Anyone who has ever been the victim of credit card fraud or
had their identity stolen entirely will “identify" with the character Jason
Bateman plays in Identity Thief. The
helplessness of such fraud is exacerbated by the monolith of modern technology.
A series of erroneous transactions may be instigated by a criminal, but once
they’ve occurred, they take on a life of their own. Bateman who plays a
mid-level financial services executive named Sandy Bigelow Patterson is lucky
or unlucky enough to have discovered the face of evil, a woman criminal played
by Melissa McCarthy, of Bridesmaids
fame, who has used his androgynous name to her own benefit. Identity Thief is what Hollywood calls a high concept movie. but
it’s a mess that lulls its audience into a stupor as it struggles to set up an
unwieldy plot.

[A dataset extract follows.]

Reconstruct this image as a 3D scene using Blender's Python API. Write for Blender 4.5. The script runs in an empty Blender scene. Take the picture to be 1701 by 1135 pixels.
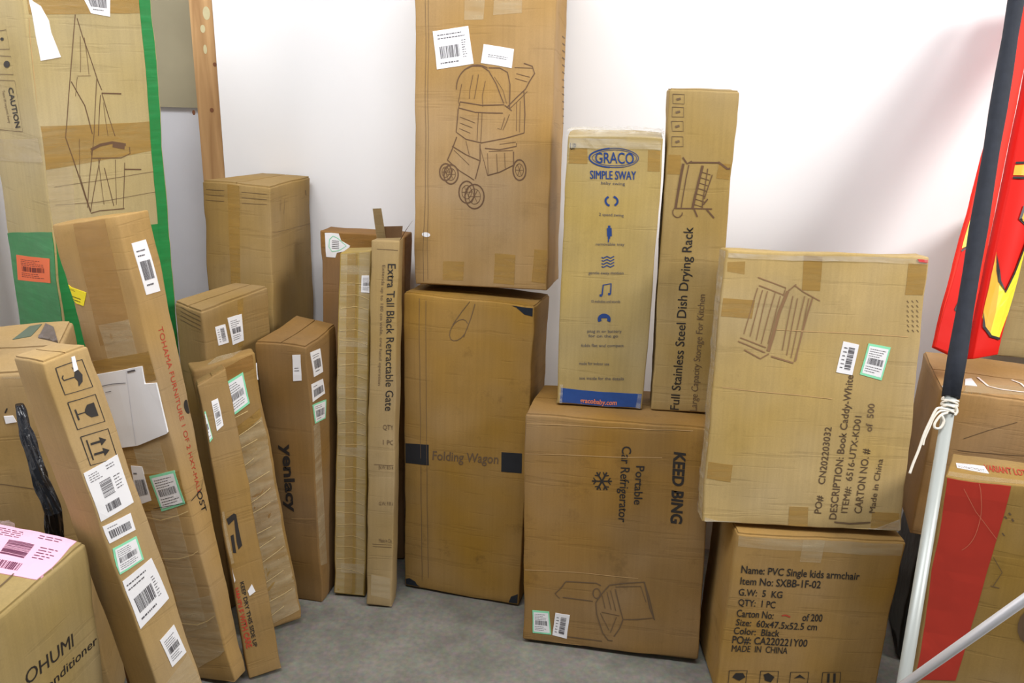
import bpy, bmesh, math, random
from mathutils import Vector, Matrix, Euler, noise

# ------------------------------------------------------------------ camera, world, lights, exposure
SC = bpy.context.scene
COL = SC.collection
W, H, FPX = 1701, 1135, 1400.0
CAM_Z, PITCH, ROLL = 1.55, math.radians(17.3), math.radians(1.5)
_f = Vector((0, math.cos(PITCH), -math.sin(PITCH)))
_u0 = Vector((0, math.sin(PITCH), math.cos(PITCH)))
_x0 = Vector((1, 0, 0))
_x = math.cos(ROLL) * _x0 + math.sin(ROLL) * _u0
_u = -math.sin(ROLL) * _x0 + math.cos(ROLL) * _u0
CAM = Vector((0, 0, CAM_Z))
cd = bpy.data.cameras.new('camera')
cd.sensor_width = 36.0
cd.lens = 36.0 * FPX / W
cd.clip_start = 0.05
cam = bpy.data.objects.new('camera', cd)
COL.objects.link(cam)
cam.matrix_world = Matrix(((_x.x, _u.x, -_f.x, 0), (_x.y, _u.y, -_f.y, 0), (_x.z, _u.z, -_f.z, CAM_Z), (0, 0, 0, 1)))
SC.camera = cam

world = bpy.data.worlds.new('world')
SC.world = world
world.use_nodes = True
world.node_tree.nodes['Background'].inputs[0].default_value = (0.93, 0.97, 1.0, 1)
world.node_tree.nodes['Background'].inputs[1].default_value = 0.2


def area(name, loc, target, sx, sy, power, color):
    l = bpy.data.lights.new(name, 'AREA')
    l.shape = 'RECTANGLE'
    l.size, l.size_y, l.energy, l.color = sx, sy, power, color
    o = bpy.data.objects.new(name, l)
    COL.objects.link(o)
    o.location = loc
    o.rotation_euler = (Vector(target) - Vector(loc)).to_track_quat('-Z', 'Y').to_euler()
    return o


area('key_light_right', (3.1, 0.45, 2.85), (0.0, 2.3, 1.1), 1.1, 0.8, 112, (1.0, 0.97, 0.93))
area('ceiling_light', (-0.5, 0.9, 3.1), (-0.2, 2.3, 0.9), 2.6, 0.6, 72, (0.98, 0.99, 1.0))
SC.view_settings.view_transform = 'Standard'
SC.view_settings.look = 'None'
SC.view_settings.exposure = 0.0
SC.view_settings.gamma = 1.0
SC.view_settings.use_curve_mapping = False


# ------------------------------------------------------------------ pixel helpers (used to measure places on surfaces)
def ray(px, py):
    return (_f + _x * ((px - W / 2) / FPX) - _u * ((py - H / 2) / FPX))


def unproj(px, py, depth):
    return CAM + ray(px, py) * depth


def project(p):
    q = p - CAM
    d = q.dot(_f)
    return W / 2 + FPX * q.dot(_x) / d, H / 2 - FPX * q.dot(_u) / d


def on_plane(px, py, p0, n):
    r = ray(px, py)
    return CAM + r * ((p0 - CAM).dot(n) / r.dot(n))


def srgb(r, g, b):
    def f(c):
        c /= 255.0
        return c / 12.92 if c <= 0.04045 else ((c + 0.055) / 1.055) ** 2.4
    return (f(r), f(g), f(b), 1.0)


# ------------------------------------------------------------------ materials
MATS = {}


def new_mat(name):
    m = bpy.data.materials.new(name)
    m.use_nodes = True
    nt = m.node_tree
    return m, nt, nt.nodes['Principled BSDF']


def plain(name, rgb, rough=0.6, metal=0.0, var=0.0, alpha=None, bump=0.0, scale=60.0, spec=0.5):
    if name in MATS:
        return MATS[name]
    m, nt, b = new_mat(name)
    b.inputs['Base Color'].default_value = srgb(*rgb)
    b.inputs['Roughness'].default_value = rough
    b.inputs['Metallic'].default_value = metal
    b.inputs['Specular IOR Level'].default_value = spec
    tc = nt.nodes.new('ShaderNodeTexCoord')
    n = nt.nodes.new('ShaderNodeTexNoise')
    n.inputs['Scale'].default_value = scale
    n.inputs['Detail'].default_value = 4
    nt.links.new(tc.outputs['Object'], n.inputs['Vector'])
    if var:
        h = nt.nodes.new('ShaderNodeHueSaturation')
        h.inputs['Color'].default_value = srgb(*rgb)
        mr = nt.nodes.new('ShaderNodeMapRange')
        mr.inputs[1].default_value, mr.inputs[2].default_value = 0.3, 0.7
        mr.inputs[3].default_value, mr.inputs[4].default_value = 1 - var, 1 + var
        nt.links.new(n.outputs['Fac'], mr.inputs[0])
        nt.links.new(mr.outputs[0], h.inputs['Value'])
        nt.links.new(h.outputs[0], b.inputs['Base Color'])
    if bump:
        bp = nt.nodes.new('ShaderNodeBump')
        bp.inputs['Strength'].default_value = bump
        bp.inputs['Distance'].default_value = 0.004
        nt.links.new(n.outputs['Fac'], bp.inputs['Height'])
        nt.links.new(bp.outputs[0], b.inputs['Normal'])
    if alpha is not None:
        b.inputs['Alpha'].default_value = alpha
    MATS[name] = m
    return m


def card_mat(rgb, seed, dirt=0.35, horizontal=False):
    """corrugated cardboard: kraft colour with cloudy variation, fine flutes, creases, scuffs"""
    m, nt, b = new_mat('cardboard')
    N, L = nt.nodes, nt.links
    b.inputs['Roughness'].default_value = 0.72
    b.inputs['Specular IOR Level'].default_value = 0.25
    tc = N.new('ShaderNodeTexCoord')
    mp = N.new('ShaderNodeMapping')
    mp.inputs['Location'].default_value = (seed * 3.1, seed * 1.7, seed * 0.9)
    L.new(tc.outputs['Object'], mp.inputs['Vector'])

    def noi(scale, detail, sc=None, rough=0.55):
        n = N.new('ShaderNodeTexNoise')
        n.inputs['Scale'].default_value = scale
        n.inputs['Detail'].default_value = detail
        n.inputs['Roughness'].default_value = rough
        src = mp
        if sc:
            m2 = N.new('ShaderNodeMapping')
            m2.inputs['Scale'].default_value = sc
            L.new(mp.outputs[0], m2.inputs['Vector'])
            src = m2
        L.new(src.outputs[0], n.inputs['Vector'])
        return n

    def rng(src, a, bb, lo, hi):
        r = N.new('ShaderNodeMapRange')
        r.inputs[1].default_value, r.inputs[2].default_value = a, bb
        r.inputs[3].default_value, r.inputs[4].default_value = lo, hi
        L.new(src.outputs['Fac'] if 'Fac' in src.outputs else src.outputs[0], r.inputs[0])
        return r

    def mul(a, bb):
        x = N.new('ShaderNodeMath')
        x.operation = 'MULTIPLY'
        L.new(a.outputs[0], x.inputs[0])
        L.new(bb.outputs[0], x.inputs[1])
        return x
    big = rng(noi(5, 3), 0.3, 0.7, 0.90, 1.08)
    flute_scale = (6, 6, 140) if horizontal else (110, 110, 3)
    fl = rng(noi(1.0, 2, flute_scale), 0.35, 0.65, 0.965, 1.035)
    crease_n = noi(1.0, 3, (2.5, 2.5, 38), 0.7)
    cr = rng(crease_n, 0.36, 0.42, 0.93, 1.0)
    fine = rng(noi(320, 2), 0.3, 0.7, 0.96, 1.04)
    dirtn = rng(noi(9, 6, None, 0.72), 0.28, 0.42, 1 - dirt, 1.0)
    v = mul(mul(mul(mul(big, fl), cr), fine), dirtn)
    hs = N.new('ShaderNodeHueSaturation')
    g = 0.35 * rgb[0] + 0.5 * rgb[1] + 0.15 * rgb[2]
    rgb = [(t * 0.92 + g * 0.08) * k for t, k in zip(rgb, (0.865, 0.885, 0.845))]
    hs.inputs['Color'].default_value = srgb(*rgb)
    L.new(v.outputs[0], hs.inputs['Value'])
    satn = rng(noi(3.3, 2), 0.3, 0.7, 0.90, 1.14)
    L.new(satn.outputs[0], hs.inputs['Saturation'])
    L.new(hs.outputs[0], b.inputs['Base Color'])
    bp = N.new('ShaderNodeBump')
    bp.inputs['Strength'].default_value = 0.55
    bp.inputs['Distance'].default_value = 0.0016
    ad = N.new('ShaderNodeMath')
    ad.operation = 'ADD'
    L.new(fl.outputs[0], ad.inputs[0])
    m3 = N.new('ShaderNodeMath')
    m3.operation = 'MULTIPLY'
    m3.inputs[1].default_value = 5.0
    L.new(cr.outputs[0], m3.inputs[0])
    L.new(m3.outputs[0], ad.inputs[1])
    L.new(ad.outputs[0], bp.inputs['Height'])
    L.new(bp.outputs[0], b.inputs['Normal'])
    return m


def tape_mat(name, rgb, alpha, rough=0.28, streak=True):
    if name in MATS:
        return MATS[name]
    m, nt, b = new_mat(name)
    N, L = nt.nodes, nt.links
    b.inputs['Base Color'].default_value = srgb(*rgb)
    b.inputs['Roughness'].default_value = rough
    tc = N.new('ShaderNodeTexCoord')
    mp = N.new('ShaderNodeMapping')
    mp.inputs['Scale'].default_value = (9, 9, 60)
    n = N.new('ShaderNodeTexNoise')
    n.inputs['Scale'].default_value = 1.0
    n.inputs['Detail'].default_value = 4
    L.new(tc.outputs['Object'], mp.inputs[0])
    L.new(mp.outputs[0], n.inputs['Vector'])
    r = N.new('ShaderNodeMapRange')
    r.inputs[1].default_value, r.inputs[2].default_value = 0.3, 0.7
    r.inputs[3].default_value, r.inputs[4].default_value = alpha - 0.15, min(1, alpha + 0.15)
    L.new(n.outputs['Fac'], r.inputs[0])
    L.new(r.outputs[0], b.inputs['Alpha'])
    bp = N.new('ShaderNodeBump')
    bp.inputs['Strength'].default_value = 0.5
    bp.inputs['Distance'].default_value = 0.003
    L.new(n.outputs['Fac'], bp.inputs['Height'])
    L.new(bp.outputs[0], b.inputs['Normal'])
    MATS[name] = m
    return m


TAPE = tape_mat('brown_packing_tape', (176, 138, 70), 0.55)
TAPE_DARK = tape_mat('dark_packing_tape', (156, 114, 58), 0.62)
TAPE_CLEAR = tape_mat('clear_packing_tape', (214, 196, 160), 0.30, 0.16)
FILM = tape_mat('clear_plastic_film', (226, 222, 212), 0.20, 0.12)
INK = plain('black_ink', (42, 36, 32), 0.6)
INK_SOFT = plain('faded_ink', (104, 82, 58), 0.7)
INK_BROWN = plain('brown_drawing_ink', (98, 70, 46), 0.7)
INK_GREY = plain('grey_ink', (88, 84, 88), 0.6)
INK_RED = plain('red_ink', (176, 62, 40), 0.6)
INK_BLUE = plain('blue_ink', (34, 62, 120), 0.5)
INK_ORANGE = plain('orange_ink', (222, 130, 92), 0.5)
LABEL_WHITE = plain('white_label_paper', (236, 234, 236), 0.45)
LABEL_GREEN = plain('green_label_edge', (142, 222, 178), 0.45)
PAPER = plain('white_paper', (238, 238, 242), 0.6, var=0.02, scale=8)
GREEN_WRAP = tape_mat('green_tape', (40, 134, 70), 0.98, 0.3)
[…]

The script is lead. However, what’s interesting about it is that
it’s classic Americana in the style of Preston Sturges’ Sullivan’s Travels. In Sullivan’s
Travels a film director dresses up as a hobo to see how the other half
lives and ends up finding himself thrown into prison on a trumped up murder
charge. In Identify Thief, Bateman
sets out to restore his good name and ends up becoming an accomplice to fraud,
taking the cue from a sociopath who convinces him the ends justify
the means and that certain people deserve what’s coming to them. So it’s not thievery, but the more profound question of identity itself that’s the lingua franca of the movie. The Melissa McCarthy
character is significantly an orphan who has never known her real name. Would that these interesting concepts had been handled in a less cumbersome manner. One
after another the conceits unfold, along with an overabundance of plot threads. Sandy is not
the only one in hot pursuit of his double, who turns out to be a fraudster with a
heart of gold. A collection agent and two hired killers are part of the pile up
that sidetracks this tepid addition to the road movie genre.